Altermagnets, combining zero net magnetization with intrinsic spin splitting, demonstrate unique quantum phenomena crucial for spintronic applications. KV$_{2}$Se$_{2}$O is proven to be a d-wave altermagnet with phase transition from a checkerboard-type (C-type) antiferromagnetic (AFM) state to a spin density wave (SDW) state as the temperature decreases. After phase transition, an apparent paradox emerges where angle-resolved photoemission spectroscopy (ARPES) reveals negligible Fermi surface modifications, while physical property measurement system (PPMS) measurements uncover substantial changes in transport properties. Our study explores the microscopic mechanisms governing phase-dependent transport properties of KV$_{2}$Se$_{2}$O based on first-principles calculations.

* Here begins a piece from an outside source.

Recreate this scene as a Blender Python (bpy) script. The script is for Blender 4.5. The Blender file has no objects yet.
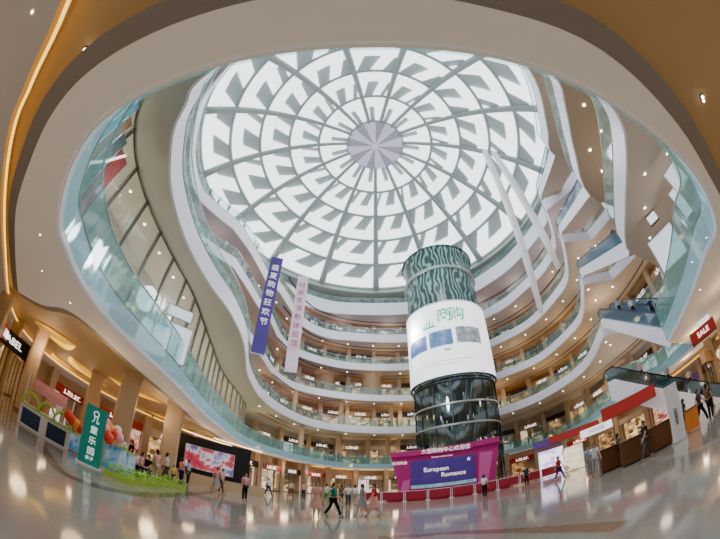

The spin canting driven by periodic spin modulation in the SDW phase reduces the magnetic symmetry of KV$_{2}$Se$_{2}$O. The resultant band degeneracy lifting and Fermi surface reconstruction induce the “inverse magnetic breakdown" phenomenon, which alters carrier trajectories, modifies carrier concentration, strengthens electron-hole compensation, and ultimately accounts for the contrasting magnetic-field-dependent Hall resistivity relative to the C-type AFM state. Our work proposes an innovative method for identifying the electronic structure evolution across a phase transition from transport signatures, providing a novel paradigm for altermagnet research.